The state of the “unsettled selling balance of arbitrage” exceeding the “unsettled buying balance of arbitrage” involving spot and futures arbitrage continuing from June 2019 can be regarded as a cause for concern since it could be a factor that causes a lead in long sales, which is feared as a trend in the Japanese economy after the Tokyo Olympics and the consumption tax hike. On the other hand, the weighted average PBR (price-to-book ratio) of the closing price of the Nikkei average on 28/11 was 1.15 times, and due to a predicted continuous increase in the BPS (book value per share) as well, presently, it is easy for one to feel at ease due to the low being stable. Furthermore, since we cannot look forward to bond yield which form the basis of asset allocation after a recession, we can expect that the likely continuance of investments in stocks which focus on dividend yield will also serve as a factor that will support the Japanese stock market. 

The UN Climate Change Conference COP 25 will be held in Madrid from 2/12 and expectations on renewable energy are likely to rise all the more across the world. It looks like there will be room for technology reassessments in Japanese companies involved with floating wind turbines.  

In the 2/12 issue, we will be covering Toda (1860), GiG Works (2375), Asahi Kasei (3407), Being (4734), Bandai Namco Holdings (7832) and Softbank (9434).

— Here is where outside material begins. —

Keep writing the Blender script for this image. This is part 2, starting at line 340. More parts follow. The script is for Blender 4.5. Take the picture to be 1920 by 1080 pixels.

  • Toda Corporation (1860)   670 yen (29/11 closing price)

・Founded in 1881. Has the domestic construction business, domestic civil engineering business, investment development business, new business fields (including the floating wind turbine business) and the overseas business as their main businesses, in addition to expanding the PFI business involving various other businesses, etc.

・For 1H (Apr-Sep) results of FY2020/3 announced on 8/11, net sales increased by 15.9% to 235.365 billion yen compared to the same period the previous year and operating income increased by 50.8% to 15.544 billion yen. Although construction orders decreased by 33.0%, progress in domestic construction projects, an increase in sales of their overseas business, as well as progress in high profit major construction projects in domestic construction contributed to an increase in both sales and profit.  

・For its full year plan, net sales is expected to increase by 1.9% to 520 billion yen compared to the previous year and operating income to decrease by 11.1% to 30.7 billion yen. Company has built a floating wind turbine facility in Goto Islands in Nagasaki Prefecture, which is a “promising region” under the ‘Act of Promoting Utilization of Sea Areas in Development of Power Generation Facilities Using Maritime Renewable Energy’. Due to applications of the semi-submersible float raiser developed by the company, we can look forward to a significant optimisation and simplification to the construction process of offshore wind power installation works. Expectations on the company is likely to rise along with the popularisation of Japan’s renewable energy.  

  • GiG Works Inc. (2375)   1,622 yen (29/11 closing price)

・Established in 1977. Expands a “24-hour, 365 day” support service focusing on IT business across Japan for companies whose business targets are users of the IT environment and IT-related equipment as well as individuals and companies utilising them. Offers services in the gig economy area. Changed their trade name from ThreePro Group in Aug 2019.   

・For FY2019/10 announced on 28/11, net sales increased by 9.5% to 17.584 billion yen compared to the same period the previous year, operating income increased by 33.8% to 784 million yen and net income increased by 45.1% to 448 million yen. Renewed their record profit which was 7 years ago. Projects for communication sales business operators have increased. A growth in their in-house developed CRM system and system repair projects have also contributed to a profit increase.    

・For their FY2020/10 plan, net sales is expected to increase by 8.0% to 19 billion yen compared to the previous year, operating income to increase by 14.8% to 900 million yen and net income to increase by 22.7% to 550 million yen. In their mainstay BPO business, 2 out of 5 subsidiaries are scheduled to be reorganised via consolidation effective from 1/2. Company is working towards reducing management costs and integrating operating and recruitment activities.